Records from a dataset:
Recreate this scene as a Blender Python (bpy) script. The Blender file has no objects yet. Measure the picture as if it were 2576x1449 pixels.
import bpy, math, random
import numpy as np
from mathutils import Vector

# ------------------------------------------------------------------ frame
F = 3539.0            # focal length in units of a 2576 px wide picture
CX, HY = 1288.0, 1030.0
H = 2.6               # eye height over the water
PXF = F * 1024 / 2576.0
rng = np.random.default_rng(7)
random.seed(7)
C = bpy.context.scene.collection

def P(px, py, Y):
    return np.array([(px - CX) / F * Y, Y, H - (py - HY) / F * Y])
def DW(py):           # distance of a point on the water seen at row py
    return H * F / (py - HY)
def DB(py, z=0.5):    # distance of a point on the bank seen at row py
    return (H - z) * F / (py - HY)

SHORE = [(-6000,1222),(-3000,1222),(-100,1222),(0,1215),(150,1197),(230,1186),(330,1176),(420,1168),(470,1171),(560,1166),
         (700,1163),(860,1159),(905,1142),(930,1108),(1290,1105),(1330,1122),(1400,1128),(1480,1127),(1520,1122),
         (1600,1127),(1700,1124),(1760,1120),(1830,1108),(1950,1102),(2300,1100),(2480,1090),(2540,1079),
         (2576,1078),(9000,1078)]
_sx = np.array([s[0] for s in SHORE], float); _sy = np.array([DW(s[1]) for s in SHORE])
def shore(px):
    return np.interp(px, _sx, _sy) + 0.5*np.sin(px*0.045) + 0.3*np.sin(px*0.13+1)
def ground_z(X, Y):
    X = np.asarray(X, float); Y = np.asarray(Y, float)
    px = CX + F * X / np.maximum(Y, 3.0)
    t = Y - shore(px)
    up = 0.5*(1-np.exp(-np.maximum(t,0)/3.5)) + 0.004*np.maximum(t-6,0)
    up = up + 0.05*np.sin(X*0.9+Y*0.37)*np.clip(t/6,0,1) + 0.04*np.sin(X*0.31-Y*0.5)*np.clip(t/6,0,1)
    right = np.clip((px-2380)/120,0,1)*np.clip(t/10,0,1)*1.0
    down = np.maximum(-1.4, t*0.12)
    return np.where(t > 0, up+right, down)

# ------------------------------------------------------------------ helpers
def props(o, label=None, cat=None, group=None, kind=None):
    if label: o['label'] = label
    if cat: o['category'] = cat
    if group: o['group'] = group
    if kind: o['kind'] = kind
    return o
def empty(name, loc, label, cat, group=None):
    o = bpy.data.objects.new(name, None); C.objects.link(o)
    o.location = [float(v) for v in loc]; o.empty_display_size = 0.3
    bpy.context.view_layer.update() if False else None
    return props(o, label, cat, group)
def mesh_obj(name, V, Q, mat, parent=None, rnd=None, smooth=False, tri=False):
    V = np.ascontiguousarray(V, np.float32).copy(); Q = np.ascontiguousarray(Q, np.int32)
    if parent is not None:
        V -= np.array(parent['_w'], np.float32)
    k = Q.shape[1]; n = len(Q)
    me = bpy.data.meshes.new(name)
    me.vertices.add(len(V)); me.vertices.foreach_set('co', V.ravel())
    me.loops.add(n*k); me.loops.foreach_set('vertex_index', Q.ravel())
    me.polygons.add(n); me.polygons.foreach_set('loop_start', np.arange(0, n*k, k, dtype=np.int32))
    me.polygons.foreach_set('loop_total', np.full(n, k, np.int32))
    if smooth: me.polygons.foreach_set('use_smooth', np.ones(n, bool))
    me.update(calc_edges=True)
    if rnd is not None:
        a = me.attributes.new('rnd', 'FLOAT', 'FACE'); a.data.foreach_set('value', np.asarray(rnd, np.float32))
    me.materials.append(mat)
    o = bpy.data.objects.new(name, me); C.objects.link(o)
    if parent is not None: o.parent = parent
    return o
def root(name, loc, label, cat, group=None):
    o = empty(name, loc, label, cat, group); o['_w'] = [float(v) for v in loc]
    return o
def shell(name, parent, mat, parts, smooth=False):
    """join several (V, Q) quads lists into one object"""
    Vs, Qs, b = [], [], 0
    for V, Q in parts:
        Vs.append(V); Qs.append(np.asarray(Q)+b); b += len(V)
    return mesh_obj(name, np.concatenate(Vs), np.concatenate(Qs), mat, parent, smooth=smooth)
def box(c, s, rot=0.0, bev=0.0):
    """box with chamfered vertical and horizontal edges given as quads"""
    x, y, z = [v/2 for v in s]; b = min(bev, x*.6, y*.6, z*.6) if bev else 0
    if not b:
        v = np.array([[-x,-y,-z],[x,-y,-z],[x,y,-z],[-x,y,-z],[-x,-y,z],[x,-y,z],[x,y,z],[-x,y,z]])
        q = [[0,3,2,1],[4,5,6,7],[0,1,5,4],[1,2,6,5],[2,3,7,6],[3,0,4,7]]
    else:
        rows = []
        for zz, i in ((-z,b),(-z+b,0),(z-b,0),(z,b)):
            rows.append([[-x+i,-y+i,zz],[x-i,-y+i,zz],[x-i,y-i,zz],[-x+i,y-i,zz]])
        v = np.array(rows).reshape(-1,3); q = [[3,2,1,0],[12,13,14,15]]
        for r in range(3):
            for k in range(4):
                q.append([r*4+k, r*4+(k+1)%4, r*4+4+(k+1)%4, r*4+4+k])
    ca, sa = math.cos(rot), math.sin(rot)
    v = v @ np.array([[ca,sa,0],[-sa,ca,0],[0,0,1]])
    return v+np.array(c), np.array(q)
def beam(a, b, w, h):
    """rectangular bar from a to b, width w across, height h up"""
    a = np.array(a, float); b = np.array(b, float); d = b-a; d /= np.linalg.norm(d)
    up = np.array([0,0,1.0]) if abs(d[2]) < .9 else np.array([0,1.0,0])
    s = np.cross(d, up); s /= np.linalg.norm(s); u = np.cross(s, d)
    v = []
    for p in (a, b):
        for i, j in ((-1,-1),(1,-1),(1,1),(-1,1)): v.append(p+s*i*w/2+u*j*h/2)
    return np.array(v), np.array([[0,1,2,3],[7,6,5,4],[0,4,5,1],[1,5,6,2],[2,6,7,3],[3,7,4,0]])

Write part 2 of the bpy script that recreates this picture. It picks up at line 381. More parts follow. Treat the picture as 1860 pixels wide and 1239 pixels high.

Short task:
Restate, word for word and with nothing added, the lines from the first line of the listing through the one where "return np.where(t > 0, up+right, down)" stands.

Worked solution:
Recreate this scene as a Blender Python (bpy) script. The Blender file has no objects yet. Measure the picture as if it were 2576x1449 pixels.
import bpy, math, random
import numpy as np
from mathutils import Vector

# ------------------------------------------------------------------ frame
F = 3539.0            # focal length in units of a 2576 px wide picture
CX, HY = 1288.0, 1030.0
H = 2.6               # eye height over the water
PXF = F * 1024 / 2576.0
rng = np.random.default_rng(7)
random.seed(7)
C = bpy.context.scene.collection

def P(px, py, Y):
    return np.array([(px - CX) / F * Y, Y, H - (py - HY) / F * Y])
def DW(py):           # distance of a point on the water seen at row py
    return H * F / (py - HY)
def DB(py, z=0.5):    # distance of a point on the bank seen at row py
    return (H - z) * F / (py - HY)

SHORE = [(-6000,1222),(-3000,1222),(-100,1222),(0,1215),(150,1197),(230,1186),(330,1176),(420,1168),(470,1171),(560,1166),
         (700,1163),(860,1159),(905,1142),(930,1108),(1290,1105),(1330,1122),(1400,1128),(1480,1127),(1520,1122),
         (1600,1127),(1700,1124),(1760,1120),(1830,1108),(1950,1102),(2300,1100),(2480,1090),(2540,1079),
         (2576,1078),(9000,1078)]
_sx = np.array([s[0] for s in SHORE], float); _sy = np.array([DW(s[1]) for s in SHORE])
def shore(px):
    return np.interp(px, _sx, _sy) + 0.5*np.sin(px*0.045) + 0.3*np.sin(px*0.13+1)
def ground_z(X, Y):
    X = np.asarray(X, float); Y = np.asarray(Y, float)
    px = CX + F * X / np.maximum(Y, 3.0)
    t = Y - shore(px)
    up = 0.5*(1-np.exp(-np.maximum(t,0)/3.5)) + 0.004*np.maximum(t-6,0)
    up = up + 0.05*np.sin(X*0.9+Y*0.37)*np.clip(t/6,0,1) + 0.04*np.sin(X*0.31-Y*0.5)*np.clip(t/6,0,1)
    right = np.clip((px-2380)/120,0,1)*np.clip(t/10,0,1)*1.0
    down = np.maximum(-1.4, t*0.12)
    return np.where(t > 0, up+right, down)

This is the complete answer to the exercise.